— begin —
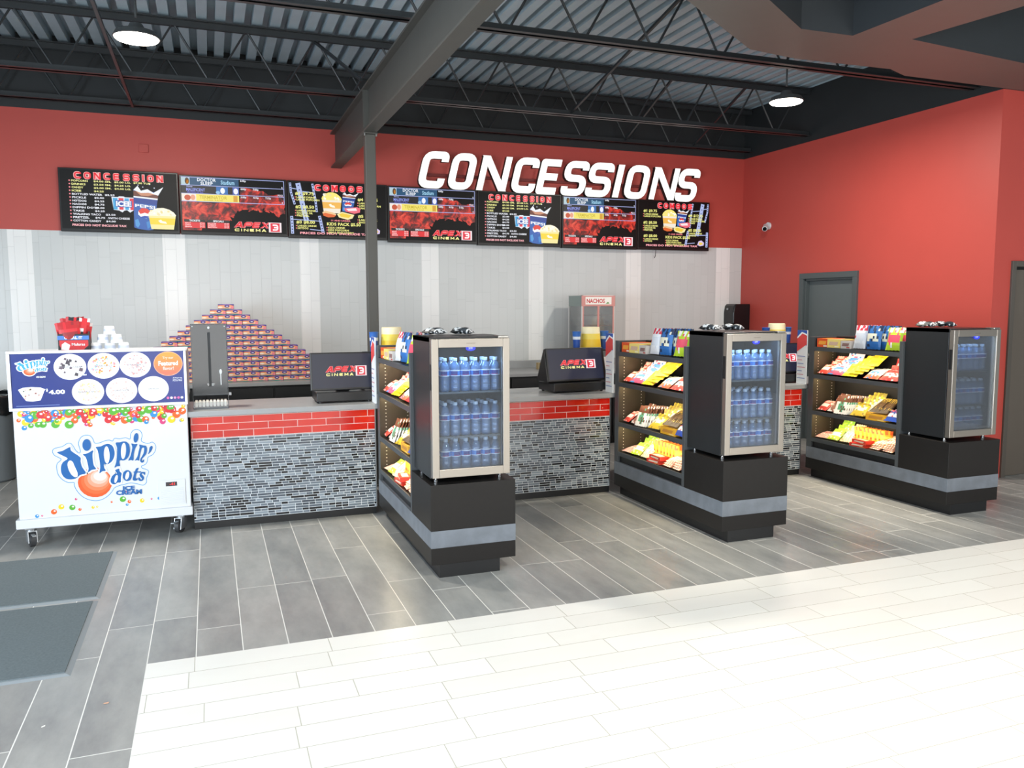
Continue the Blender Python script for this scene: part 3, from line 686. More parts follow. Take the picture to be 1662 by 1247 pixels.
for ki in range(3):
    cnt = {}
    for kind, sh, s, d, dz, tilt, turn in LAY:
        nm, look, me = KINDS[kind]; c = cnt.get((kind, sh), 0); cnt[(kind, sh)] = c+1
        many = sum(1 for q in LAY if q[0] == kind and q[1] == sh) > 1
        o = bpy.data.objects.new(nm, me); COL.objects.link(o)
        xs = [v.co.x for v in me.vertices]; ys = [v.co.y for v in me.vertices]; zs = [v.co.z for v in me.vertices]; tr = math.radians(tilt)
        wd_, th_, ht_ = max(xs)-min(xs), max(ys), max(zs)
        s = min(max(s, wd_/2+.025), .955-wd_/2)
        if nm != 'candy_box':
            d = max(d, .010+th_*math.cos(tr)+abs(math.sin(math.radians(turn)))*wd_*.45); dz += th_*math.sin(tr)+.001
        o.location = (KX[ki]+d, 5.96-s+R.uniform(-.006, .006), SHZ[sh]+.003+dz)
        o.rotation_euler = (math.radians(-tilt), 0, math.radians(-90+turn+R.uniform(-4, 4)))
        o['label'] = '%s, %s%s, %s' % (look, (ORD[c]+' from front, ') if many else '', SN[sh], KN[ki])
        o['category'] = 'candy'; o['group'] = 'candy on the ' + SN[sh]
    for k in range(4):
        me = TOPB[k % 2]
        o = bpy.data.objects.new('snack_bag', me); COL.objects.link(o)
        o.location = (KX[ki]+[.08, .17, .27, .36][k], 4.86-[0, .06, .03, .08][k], cz+.86+0.012); o.rotation_euler = (math.radians(-78), 0, math.radians([-60, 20, -30, 50][k])); o.scale = (.62, .7, .55)
        o['label'] = '%s snack bag lying on top of the %s, %s along' % (['black', 'black and white'][k % 2], CN[ki], ORD[k]); o['category'] = 'snack bag'; o['group'] = 'snack bags on the coolers'

# ------------------------------------------------------------------ menu screens over the counter
TX = [-1.308, -0.238, 0.813, 1.871, 2.902, 3.952, 4.967, 6.003]
TB = [2.313, 2.313, 2.304, 2.285, 2.276, 2.268, 2.272]; TT = [2.916, 2.902, 2.90, 2.895, 2.89, 2.883, 2.88]
M_tv = mat('black_screen_case', '#0c0c0e', 0.3); M_panel = mat('dark_screen_panel', '#0a090b', 0.4, spec=0.25)
def smoke_mat():
    m = bpy.data.materials.new('red_smoke_picture'); m.use_nodes = True; nt = m.node_tree; b = nt.nodes['Principled BSDF']
    tc = nd(nt, 'ShaderNodeTexCoord'); n = nd(nt, 'ShaderNodeTexNoise'); n.inputs['Scale'].default_value = 11; n.inputs['Detail'].default_value = 6; n.inputs['Roughness'].default_value = 0.62; n.inputs['Distortion'].default_value = 0.6
    nt.links.new(tc.outputs['Object'], n.inputs['Vector'])
    r = nd(nt, 'ShaderNodeValToRGB'); el = r.color_ramp.elements; el.new(0.5); el.new(0.5)
    for i, (p, c) in enumerate(((0.36, '#0a0405'), (0.47, '#7d1412'), (0.56, '#e0301f'), (0.7, '#f2664a'))): el[i].position = p
    for i, c in enumerate(('#0a0405', '#7d1412', '#e0301f', '#f2664a')): el[i].color = lin(c)
    nt.links.new(n.outputs['Fac'], r.inputs[0]); nt.links.new(r.outputs[0], b.inputs['Emission Color']); b.inputs['Emission Strength'].default_value = 0.9
    b.inputs['Base Color'].default_value = (0.01, 0.01, 0.01, 1); b.inputs['Roughness'].default_value = 0.3
    return m
M_smoke = smoke_mat()
G = glow
def apex_logo(a, x, z, wd, ht, light=True):
    """red APEX over yellow CINEMA with a 3 in a square"""
    q = (lambda h: G(h)) if light else ink
    wl = wd*0.70
    L = glyph_word('APEX', x, z+ht*0.42, wl*1.02, ht*0.55, ht*0.15, 0.06, 0.35)
    big = glyph_word('APEX', x-ht*.02, z+ht*0.40, wl*1.04, ht*0.60, ht*0.22, 0.04, 0.35)
    a.up().polys(big, q('ff9aa0')).up().polys(L, q('e8202c'))
    a.up().polys(glyph_word('CINEMA', x+ht*.03, z+ht*0.03, wl*0.95, ht*0.27, ht*0.085, 0.3), q('fbf4a0'))
    bx = x+wl*1.04; bw = wd-wl*1.04
    a.up().rect(bx, z, bx+bw, z+ht, q('fbe6ea')).up().rect(bx+bw*.14, z+ht*.07, bx+bw*.86, z+ht*.93, q('e2203a')).up()
    a.polys(glyph('3', bx+bw*.25, z+ht*.18, bw*.5, ht*.64, ht*.15), q('fff4f6'))
def cup_art(a, F, u0, v0, u1, v1, lean=0.25):
    """paper soda cup with blue print and a red and white disc; F maps (u, v)"""
    def Q(s, t):  # s across, t down, leaning
        tap = 0.12*t; x = u0+(u1-u0)*(tap+s*(1-2*tap)) + (0.5-t)*lean*(u1-u0)*0.6; return F(x, v0+(v1-v0)*t+0.05*(v1-v0)*(s-.5))
    P = lambda L, m: a.up().poly([Q(*p) for p in L], m)
    P([(0, 0), (1, 0), (1, 1), (.75, 1.03), (.25, 1.03), (0, 1)], G('2a5fb0'))
    P([(0, .02), (1, .02), (1, .16), (0, .16)], G('6a3424')); P([(.1, .03), (.5, .0), (.9, .05), (.6, .12), (.3, .13)], G('c98a6a'))
    P([(0, .0), (.16, -.12), (.3, .0), (.55, -.06), (.8, .02), (1.15, -.16), (1.0, .08), (.6, .03), (.3, .06)], G('eef2fa'))
    P([(0, .16), (1, .16), (1, .20), (0, .20)], G('eef2fa'))
    P([(0, .2), (1, .2), (1, .34), (0, .34)], G('1d3f94'))
    P([(.2, .55), (.35, .46), (.6, .46), (.8, .55), (.8, .64), (.6, .72), (.38, .72), (.2, .64)], G('f4f6fa'))
    P([(.2, .55), (.35, .46), (.6, .46), (.8, .55), (.72, .60), (.5, .575), (.3, .62)], G('e23b2e'))
    P([(.3, .70), (.5, .66), (.72, .66), (.62, .715), (.4, .725)], G('2450b0'))
    P([(.05, .8), (.2, .76), (.3, .9), (.2, 1.0), (.08, .95)], G('4f9ad8')); P([(.6, .82), (.75, .78), (.9, .9), (.7, 1.0)], G('3c86cc'))
    a.up(); p0 = Q(.06, .45); p1 = Q(.95, .45); a.text('PEPSI', p0[0], p0[1], p1[0]-p0[0], abs(v1-v0)*.085*a.H, G('f4f6fa'), 0.03, rise=(p1[1]-p0[1])/(p1[0]-p0[0]))
def corn_art(a, F, u0, v0, u1, v1, band='f6d838', base='f6e9a0', corn='fdf6dc'):
    a.up().poly([F(u0+(u1-u0)*s, v0+(v1-v0)*t) for s, t in ((0, .32), (.04, .22), (.16, .1), (.34, .02), (.55, 0), (.76, .07), (.92, .2), (1, .34), (.95, .42), (.05, .42))], G(corn))
    for k in range(16):
        s, t = R.uniform(.1, .9), R.uniform(.1, .34); c = F(u0+(u1-u0)*s, v0+(v1-v0)*t); a.up(0).ell(c[0], c[1]+.0, .012, .01, G('f2e0a0' if k % 2 else 'fffdf2'))
        if k == 0: a.up()
    a.up().poly([F(u0+(u1-u0)*s, v0+(v1-v0)*t) for s, t in ((.02, .38), (.98, .38), (.9, 1), (.1, 1))], G(base))
    a.up().poly([F(u0+(u1-u0)*s, v0+(v1-v0)*t) for s, t in ((.035, .48), (.965, .48), (.93, .78), (.07, .78))], G(band))
    a.up().poly([F(u0+(u1-u0)*s, v0+(v1-v0)*t) for s, t in ((.35, .6), (.45, .55), (.5, .62), (.62, .64), (.66, .74), (.5, .72), (.42, .7))], G('fffbe8'))
MENU = [('POPCORN', '$4.00 SM.', '$5.00 LG.', '$7.50 TUB'), ('DRINKS', '$3.50 SM.', '$4.25 LG.', ''), ('CANDY', '$2.00 SM.', '$4.00 LG.', ''), ('ICEE', '$4.25', '', ''),
 ('BOTTLED WATER', '$2.25', '', ''), ('PICKLE', '$2.00', '', ''), ('HOTDOG', '$4.25', '', ''), ('NACHOS', '$4.75', '', ''), ('DIPPIN DOTS', '$4.00', '', ''), ('TAKIS', '$4.25', '', ''), ('WALKING TACO', '$3.50', '', ''), ('PRETZEL', '$4.75', '/WITH CHEESE', ''), ('COTTON CANDY', '$4.00', '', '')]
def art_concession(a, F):
    W, H = a.W, a.H
    P0 = F(.12, .15)
    a.up().polys(glyph_word('CONCESSION', P0[0]-.006, P0[1]-.005, .76*W+.010, .11*H+.01, .026, .36), G('ffb4b4'))
    a.up().polys(glyph_word('CONCESSION', P0[0], P0[1], .76*W, .11*H, .014, .4), G('ee2230'))
    a.up()
    for i, (nm, p1, p2, p3) in enumerate(MENU):
        v = .205+i*.0563; m = G('f4f29a') if i < 4 else G('f0f2fb'); h = .034*H
        p = F(.078, v-.018); a.ell(p[0], p[1], .007, .007, G('ff8a92'))
        p = F(.095, v); a.text(nm, p[0], p[1], W*.0195*len(nm), h, m, 0.03)
        x = .28 if i in (0, 1, 2, 3, 5, 6, 7, 8, 9, 11) else .37
        p = F(x, v); a.text(p1, p[0], p[1], W*.0165*len(p1), h, m, 0.03)
        if p2: p = F(.455 if i < 3 else .385, v); a.text(p2, p[0], p[1], W*.0158*len(p2), h, m, 0.03)
        if p3: p = F(.62, v); a.text(p3, p[0], p[1], W*.0165*len(p3), h, m, 0.03)
    p = F(.085, .955); a.text('PRICES DO NOT INCLUDE TAX', p[0], p[1], .46*W, .038*H, G('ffb6be'), 0.04)
    # iced drink badge
    a.up().poly([F(*q) for q in ((.425, .44), (.48, .44), (.49, .425), (.53, .425), (.54, .44), (.625, .44), (.61, .66), (.58, .7), (.555, .66), (.53, .67), (.515, .7), (.485, .67), (.44, .66))], G('e8eefb'))
    a.up()
    for q0, q1, c in ((.435, .477, '3fa6dc'), (.485, .528, 'e03040'), (.536, .574, '3fa6dc'), (.58, .616, 'e03040')):
        a.poly([F(q0, .455), F(q1, .455), F(q1-.004, .655), F(q0+.004, .655)], G(c))
    a.up().poly([F(.455, .49), F(.60, .50), F(.598, .61), F(.458, .61)], G('1f4fa8'))
    p = F(.462, .60); a.up().text('ICEE', p[0], p[1], .132*W, .095*H, G('f6f9ff'), 0.05)
    cup_art(a, F, .60, .32, .82, .97)
    for q in ((.66, .22), (.70, .25), (.76, .2), (.8, .26), (.84, .3)): p = F(*q); a.ell(p[0], p[1], .006, .005, G('d4dcf0'))
    corn_art(a, F, .735, .60, .985, .975)
def art_movies(a, F):
    W, H = a.W, a.H
    rim = [(.005, .44), (.3, .47), (.55, .42), (.56, .16), (.98, .3), (.99, .62), (.9, .66), (.8, .55), (.72, .58), (.56, .56), (.5, .66), (.44, .80), (.2, .82), (.18, .97), (.005, .97)]
    jag = []; r_ = random.Random(3)
    for i in range(len(rim)):
        p, q = rim[i], rim[(i+1) % len(rim)]
        inner = 3 <= i <= 12
        for j in range(8 if inner else 1):
            t = j/8; w_ = .022 if inner and j else 0
            jag.append(F(min(.99, max(.005, p[0]+(q[0]-p[0])*t+r_.uniform(-w_, w_))), p[1]+(q[1]-p[1])*t+r_.uniform(-w_*1.6, w_*1.6)))
    a.up().poly(jag, M_smoke)
    a.up(); B = lambda u0, v0, u1, v1, c: a.rect(*F(u0, v1), *F(u1, v0), G(c))
    B(.005, .01, .545, .15, '0d4a70'); B(.005, .16, .545, .30, '100f16'); B(.005, .31, .545, .44, 'f3e36a')
    a.up(); B(.005, .01, .085, .15, 'b4cdd4'); B(.005, .31, .14, .44, 'f1e6da'); B(.33, .165, .44, .295, '2c6db4'); B(.485, .165, .545, .295, '4a63b8'); B(.49, .32, .53, .43, 'd8a030')
    a.up()
    for u, v, ru, rv, c in ((.06, .08, .02, .06, '4a2c1a'), (.062, .09, .012, .04, 'd89040'), (.39, .235, .022, .055, 'f0f4fc'), (.515, .235, .022, .055, 'eef0fc'), (.06, .38, .03, .05, 'c8502a'), (.11, .375, .022, .05, 'e8a080'), (.345, .27, .02, .03, '8fc0e8')):
        p = F(u, v); a.ell(p[0], p[1], ru*W, rv*H, G(c))
    a.up(); T = lambda s, u, v, wd, ht, c, bo=0.02: a.text(s, *F(u, v), wd*W, ht*H, G(c), bo)
    T('DOCTOR', .155, .08, .175, .06, 'f4f8ff'); T('SLEEP', .185, .142, .115, .055, 'f4f8ff'); T('Stadium', .375, .12, .13, .075, '9fd4f0')
    T('Disney', .055, .195, .055, .028, 'b8c0f4'); T('MALEFICENT', .05, .262, .175, .055, '8f9cf2'); T('MISTRESS OF EVIL', .06, .29, .15, .018, '6a68e0'); T('TERMINATOR', .17, .395, .26, .06, 'c8b42a'); T('DARK FATE', .21, .425, .18, .018, 'b8a428')
    for u, v, s in ((.56, .065, '6:45p'), (.56, .215, '4:00p'), (.68, .215, '7:00p'), (.56, .365, '5:00p'), (.68, .365, '4:15p'), (.80, .365, '7:15p')): T(s, u, v, .055, .045, 'f2f4fb', 0.03)
    for v, s in ((.145, 'R'), (.29, 'PG13'), (.43, 'R')): T(s, .975-.013*len(s), v, .012*len(s), .03, 'e8ecfb', 0.03)
    for v in (.01, .155, .305, .445): a.line([F(.003, v), F(.985, v)], .006, G('aab4e8'))
    a.line([F(.985, .01), F(.985, .445)], .006, G('aab4e8'))
    for u0, u1, hd, n in ((.02, .215, 'TICKETS', 3), (.235, .445, 'SPECIALS', 4)):
        B(u0, .775, u1, .82, '0a0709'); B(u0, .825, u1, .93, 'e02028'); a.up()
        T(hd, (u0+u1)/2-.05, .815, .1, .035, 'f4f6fb', 0.03)
        for k in range(n):
            nm = (['ADULT', 'CHILD', 'SENIOR'] if n == 3 else ['MATINEE', 'TUESDAY', 'STUDENT', 'MILITARY'])[k]; v = .826+(k+1)*.1/n-.005
            T(nm, u0+.006, v, .011*len(nm), .07/n, 'ffe9e9', 0.02); T('$7.00' if k else '$9.00', u1-.05, v, .044, .07/n, 'ffe9e9', 0.02)
    p = F(.49, .975); apex_logo(a, p[0], p[1], .46*W, .185*H)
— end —
Do this:
Would you reproduce the lines above, from the very first through the line containing "o['label'] = '%s snack", exactly and without the pictures?

Solution for this task:
Continue the Blender Python script for this scene: part 3, from line 686. More parts follow. Take the picture to be 1662 by 1247 pixels.
for ki in range(3):
    cnt = {}
    for kind, sh, s, d, dz, tilt, turn in LAY:
        nm, look, me = KINDS[kind]; c = cnt.get((kind, sh), 0); cnt[(kind, sh)] = c+1
        many = sum(1 for q in LAY if q[0] == kind and q[1] == sh) > 1
        o = bpy.data.objects.new(nm, me); COL.objects.link(o)
        xs = [v.co.x for v in me.vertices]; ys = [v.co.y for v in me.vertices]; zs = [v.co.z for v in me.vertices]; tr = math.radians(tilt)
        wd_, th_, ht_ = max(xs)-min(xs), max(ys), max(zs)
        s = min(max(s, wd_/2+.025), .955-wd_/2)
        if nm != 'candy_box':
            d = max(d, .010+th_*math.cos(tr)+abs(math.sin(math.radians(turn)))*wd_*.45); dz += th_*math.sin(tr)+.001
        o.location = (KX[ki]+d, 5.96-s+R.uniform(-.006, .006), SHZ[sh]+.003+dz)
        o.rotation_euler = (math.radians(-tilt), 0, math.radians(-90+turn+R.uniform(-4, 4)))
        o['label'] = '%s, %s%s, %s' % (look, (ORD[c]+' from front, ') if many else '', SN[sh], KN[ki])
        o['category'] = 'candy'; o['group'] = 'candy on the ' + SN[sh]
    for k in range(4):
        me = TOPB[k % 2]
        o = bpy.data.objects.new('snack_bag', me); COL.objects.link(o)
        o.location = (KX[ki]+[.08, .17, .27, .36][k], 4.86-[0, .06, .03, .08][k], cz+.86+0.012); o.rotation_euler = (math.radians(-78), 0, math.radians([-60, 20, -30, 50][k])); o.scale = (.62, .7, .55)
        o['label'] = '%s snack bag lying on top of the %s, %s along' % (['black', 'black and white'][k % 2], CN[ki], ORD[k]); o['category'] = 'snack bag'; o['group'] = 'snack bags on the coolers'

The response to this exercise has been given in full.